I actually dug around on his site, his "NAS" is an atom/miniITX windows xp mce box he built. Further the player he's using is capable of streaming audio from Windows Media Centre... so his NAS might be doing a lot more than you think.
Yes, I know, but I read that too. Take a look at his statement again. That too is not possible. One cannot introduce or lower the noise ceiling on music via protecting the binary data bits running through the cable. It's not possible. It's called a data or I/O error if non "Super" cables allowed that. Look at how he worded it. "The (CABLE) rejects (the) interference", thus changing the sound of the music by reducing the noise floor. That's impossible. The digital data gets transmitted properly, or an I/O error occurs.
Yes. I agree he is absolutely wrong that the "cable rejects the interference". But there is at least a theoretical chance he's right that its lowering the noise level, even though he is utterly wrong in how. The point I was making was that this one 'improvement' he noted is theoretically possible... although not for the reason he claimed, and of course the rest of his audiophile blather was complete nonsense.

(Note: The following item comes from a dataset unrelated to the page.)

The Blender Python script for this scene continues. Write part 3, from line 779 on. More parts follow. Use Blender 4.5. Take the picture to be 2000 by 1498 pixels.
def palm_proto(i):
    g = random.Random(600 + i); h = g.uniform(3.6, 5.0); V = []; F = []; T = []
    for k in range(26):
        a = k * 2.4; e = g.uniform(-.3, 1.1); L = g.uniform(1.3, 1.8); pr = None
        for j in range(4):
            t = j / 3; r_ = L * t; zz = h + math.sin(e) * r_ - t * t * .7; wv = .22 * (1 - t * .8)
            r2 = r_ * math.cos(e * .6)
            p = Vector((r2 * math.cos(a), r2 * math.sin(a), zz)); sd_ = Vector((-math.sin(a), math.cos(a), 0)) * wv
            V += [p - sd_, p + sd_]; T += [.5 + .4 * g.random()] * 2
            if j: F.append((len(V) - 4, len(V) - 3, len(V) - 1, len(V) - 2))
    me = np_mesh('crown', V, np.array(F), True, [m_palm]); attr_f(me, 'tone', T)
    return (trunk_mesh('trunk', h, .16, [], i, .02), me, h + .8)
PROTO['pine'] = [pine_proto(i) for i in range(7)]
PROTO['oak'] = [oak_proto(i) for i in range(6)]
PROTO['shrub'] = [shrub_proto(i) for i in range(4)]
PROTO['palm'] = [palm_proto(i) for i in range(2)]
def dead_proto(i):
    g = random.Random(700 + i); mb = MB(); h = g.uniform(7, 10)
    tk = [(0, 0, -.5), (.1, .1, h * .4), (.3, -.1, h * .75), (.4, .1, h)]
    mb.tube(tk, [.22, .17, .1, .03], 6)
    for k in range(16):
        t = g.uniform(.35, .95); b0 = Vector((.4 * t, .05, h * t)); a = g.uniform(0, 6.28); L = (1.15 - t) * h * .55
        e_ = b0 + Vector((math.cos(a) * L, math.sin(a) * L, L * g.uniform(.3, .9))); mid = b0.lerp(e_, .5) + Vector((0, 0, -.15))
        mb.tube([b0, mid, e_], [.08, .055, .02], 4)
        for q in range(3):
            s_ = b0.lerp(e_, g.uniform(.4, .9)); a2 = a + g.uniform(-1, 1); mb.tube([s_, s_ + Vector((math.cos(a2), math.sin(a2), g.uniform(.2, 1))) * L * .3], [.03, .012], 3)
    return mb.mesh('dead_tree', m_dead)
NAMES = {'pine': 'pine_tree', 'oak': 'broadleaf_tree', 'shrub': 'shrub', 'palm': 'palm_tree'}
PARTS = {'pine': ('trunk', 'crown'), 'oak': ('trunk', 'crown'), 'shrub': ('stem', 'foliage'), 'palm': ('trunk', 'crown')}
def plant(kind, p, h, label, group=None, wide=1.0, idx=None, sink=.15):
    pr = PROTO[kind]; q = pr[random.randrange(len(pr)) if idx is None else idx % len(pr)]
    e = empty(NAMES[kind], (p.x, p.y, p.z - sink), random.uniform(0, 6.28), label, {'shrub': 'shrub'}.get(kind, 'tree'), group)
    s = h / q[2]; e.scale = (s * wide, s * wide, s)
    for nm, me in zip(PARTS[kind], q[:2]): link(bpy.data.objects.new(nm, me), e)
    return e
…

In all other similar scenarios, the noise is transmitted through the motherboard (PC or NAS) into the audio output/chipset/amplification circuitry. That isn't even a possible factor here, as the NAS is not decoding the binary stream and turning it into music.
It may well be doing *exactly that*. Given his NAS is really a PC running XP MCE (did some digging around on his site). Its unclear how its connected to his stereo equipment for this particular test. (Yes I know he mentions ethernet is involved... but then I notice the specific "Naim" equipment he is using is capable of playing music "streamed" from Windows Media Center.) So who the heck knows what his 'NAS' is really doing.
Personally, I'm with you, I think he's full of it as much as everyone else. But I don't like the overly simplistic analysis I've seen from -most- (but not all) /. posters:
"Sata is digital, therefore he's wrong." Weird things happen. One needs to look at the whole picture.
I once debugged a program that crashed when I remvoed a COMMENT from it; it ran fine when the comment was in place. Crashed when I took it out. Reproducibly. I was told it was "unpossible".
Turned out it was an unitialized variable in my code. With the comment out, the ide I was using used just enough less memory, that when the debugger compiled and ran the code it ran it in a part of memory where the unitialized variable started with an illegal value. With the comment in, it ended up getting run in a different part of memory where it happened to be "initialized" correctly as '0'. The object code generated was identical. I was stumped for quite a while.
While your statement is correct, and something I considered, please re-read the person's blog. He talks about improvements in all sorts of sound related aspects (range, vocals, and on and on)... not in hum reduction and stuff due to EMF.
Indirectly. Just prior to that he wrote:
"My only guess is that the Super SATAs reject interference significantly better than the standard cables and in so doing lower the noise floor revealing greater low-level musical detail..."
lowering the 'noise floor' is the sort of thing one would expect. The flowery nonsense he writes after that is what invariably comes out of a happy audiophiles mouth, and can largely be ignored.
Perhaps that's possible, but Steward is using those SATA cables on his NAS device, so the noise would also have to propagate across his network to the audio system.
Digging around on his site reveals that his "NAS Device" is an Atom based PC he built on some miniITX ASUS motherboard with a copy of Windows XP MCE...
Its not clear exactly how how the audio is getting from the NAS to his audio system, or where the "NAS" physically sits relative to his audio equipment. His "NAS" may be doing more of the audio processing than you'd normally attribute to NAS.